(Published in The New Sunday Express, dated 4 March 2012, retrieved from http://expressbuzz.com/ entertainment/reviews/london- paris-new-york/369275.html)
Cast: Ali Zafar, Aditi Rao Hydari
Director: Anu Menon
Rating: 1 star
He does everything he could’ve – composes the music, writes the lyrics, actually makes retarded lines sound good, and tries his utmost to look like he’s in love with a self-proclaimed feminist who talks like a schoolmarm and sounds like a schoolgirl. Hell, he even thrusts his rather shapely pelvis at the camera.
But when Lalitha Krishnan (Aditi Rao Hydari) declares three times in the first fifteen minutes that she’s “Temeel Brahh-man” (yeah, because that’s what we Krishnans do), you know Ali Zafar as the irrepressible Nikhil Chopra can’t rescue the film. Throw in dancing nuns, Hindi-speaking blonde airhostesses, and a pimp-detective who offers chai-coffee to a fellow Indian at a strip club he runs, and you know this movie’s going to burrow under the bottom of the barrel.
This inter-continental romance follows all its precedents in skipping across the globe – one assumes it didn’t culminate in Mumbai because of Zafar’s visa issues. It begins at Heathrow in 2005, where Lalitha tells a stranger that she doesn’t read Mills and Boon because she’s a feminist (and yet, she dresses like she ought to be holding a whip and handcuffs in the next scene). She wants to study politics in New York University and bring change to India with an NGO that spreads political awareness. Say what? Nikhil grins that his parents let him read M&B because they were happy he was into angrezi kitaabein, and his big aim is to live life bina darr ke, and make intense art films. A current affairs quiz and a few drinks later, they’re discussing terms and conditions for a long distance relationship.
Fine, so people can fall in love at first sight, especially when they’ve been repressed all their lives. But the implausibility of this particular romance is highlighted by cloying Eighties touches (you know, lightning strikes when their hands touch et al), Nineties touches (they fall in love while making up supposedly hilarious dialogues for other couples, à la Yes Boss), and novel touches (this could be the first film that uses body doubles for kissing – I would have preferred botanical or avian parallels).

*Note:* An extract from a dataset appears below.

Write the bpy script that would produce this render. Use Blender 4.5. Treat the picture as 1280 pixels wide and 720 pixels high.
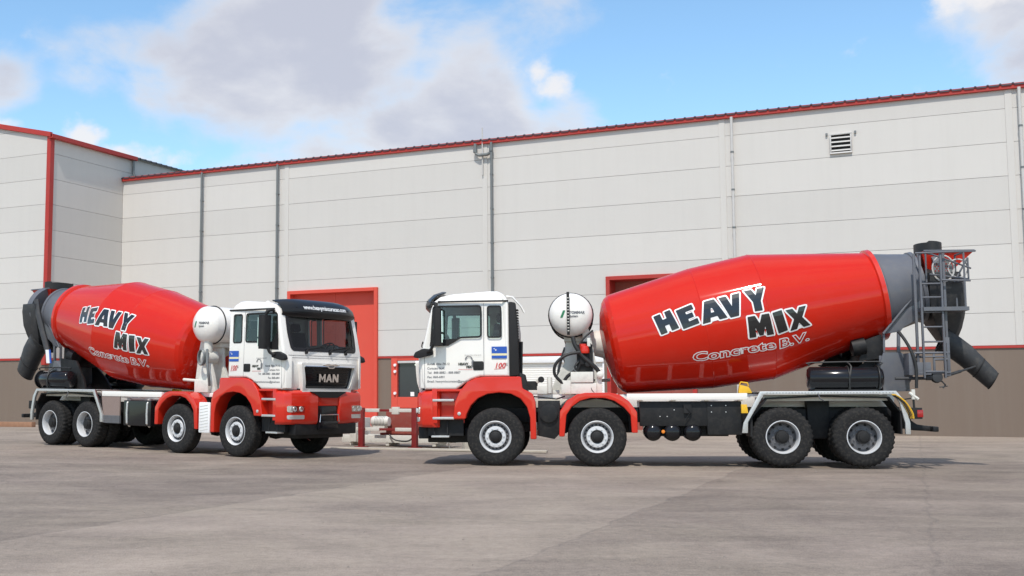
import bpy, bmesh, math, random
from math import sin, cos, pi, radians, sqrt, atan2
from mathutils import Vector, Matrix, noise
from mathutils.geometry import tessellate_polygon
random.seed(7)
S = bpy.context.scene
COL = S.collection
for o in list(bpy.data.objects): bpy.data.objects.remove(o)

# ---------------------------------------------------------------- camera
FPX = 1477.8; CAMH = 1.2825; HOR = 496.9; PCX = 498.2        # lens of a picture cropped off its axis
cd = bpy.data.cameras.new('camera'); cam = bpy.data.objects.new('camera', cd); COL.objects.link(cam)
cd.sensor_width = 36; cd.lens = FPX / 1280 * 36; cd.clip_end = 3000; cd.clip_start = .1
cam.location = (0, 0, CAMH); cam.rotation_euler = (pi/2 + math.atan((HOR-360)/FPX), 0, 0); cd.shift_x = (640-PCX)/1280
S.camera = cam
S.view_settings.view_transform = 'Standard'; S.view_settings.look = 'None'
S.view_settings.exposure = 0.26; S.view_settings.gamma = 1
S.view_settings.use_curve_mapping = False

# ---------------------------------------------------------------- light
SUN_EL = radians(56); SUN_AZ = atan2(-.27, -.963)          # direction towards the sun, x then y
sunv = Vector((cos(SUN_EL)*sin(SUN_AZ), cos(SUN_EL)*cos(SUN_AZ), sin(SUN_EL)))
sl = bpy.data.lights.new('sun', 'SUN'); sun = bpy.data.objects.new('sun', sl); COL.objects.link(sun)
sl.energy = 2.9; sl.angle = radians(.6); sl.color = (1, .95, .87)
sun.rotation_euler = sunv.to_track_quat('Z', 'Y').to_euler(); sun.location = (-20, -20, 40)

W = bpy.data.worlds.new('World'); S.world = W; W.use_nodes = True
nt = W.node_tree; N = nt.nodes; L = nt.links; N.clear()
def nd(tree, typ, **k):
    n = tree.nodes.new(typ)
    for a, b in k.items():
        if a == 'inp':
            for i, v in b.items(): n.inputs[i].default_value = v
        else: setattr(n, a, b)
    return n
wo = nd(nt, 'ShaderNodeOutputWorld'); bg = nd(nt, 'ShaderNodeBackground'); bg.inputs[1].default_value = .139
sky = nd(nt, 'ShaderNodeTexSky', sky_type='NISHITA', sun_disc=False)
sky.sun_elevation = SUN_EL; sky.sun_rotation = SUN_AZ; sky.ozone_density = 2.2; sky.air_density = 1.0; sky.dust_density = .35
tc = nd(nt, 'ShaderNodeTexCoord')
sep = nd(nt, 'ShaderNodeSeparateXYZ'); L.new(tc.outputs['Generated'], sep.inputs[0])
def M2(op, a, b=None, c=None, clamp=False):
    n = nd(nt, 'ShaderNodeMath', operation=op, use_clamp=clamp)
    for i, v in enumerate((a, b, c)):
        if v is None: continue
        if isinstance(v, (int, float)): n.inputs[i].default_value = v
        else: L.new(v, n.inputs[i])
    return n.outputs[0]
az = M2('ARCTAN2', sep.outputs[0], sep.outputs[1]); el = M2('ARCSINE', sep.outputs[2])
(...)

There are a couple of lines that Zafar delivers nicely enough to make us laugh. One scene by the Thames is particularly amusing. But the film is dragged down by an illogical storyline, and inept acting from Hydari. Where a better actress may have made her character appear temperamental, she underlines its inconsistency. The twist in the story could only be credible if its complexity were executed well enough, and Hydari fails miserably. At her most expressive, she contorts her face like she has a bad case of indigestion.
The Verdict: As the film collapses into an end as unimaginative as its title, try as one might to empathise with Nikhil Chopra, one ends up sympathising with Ali Zafar.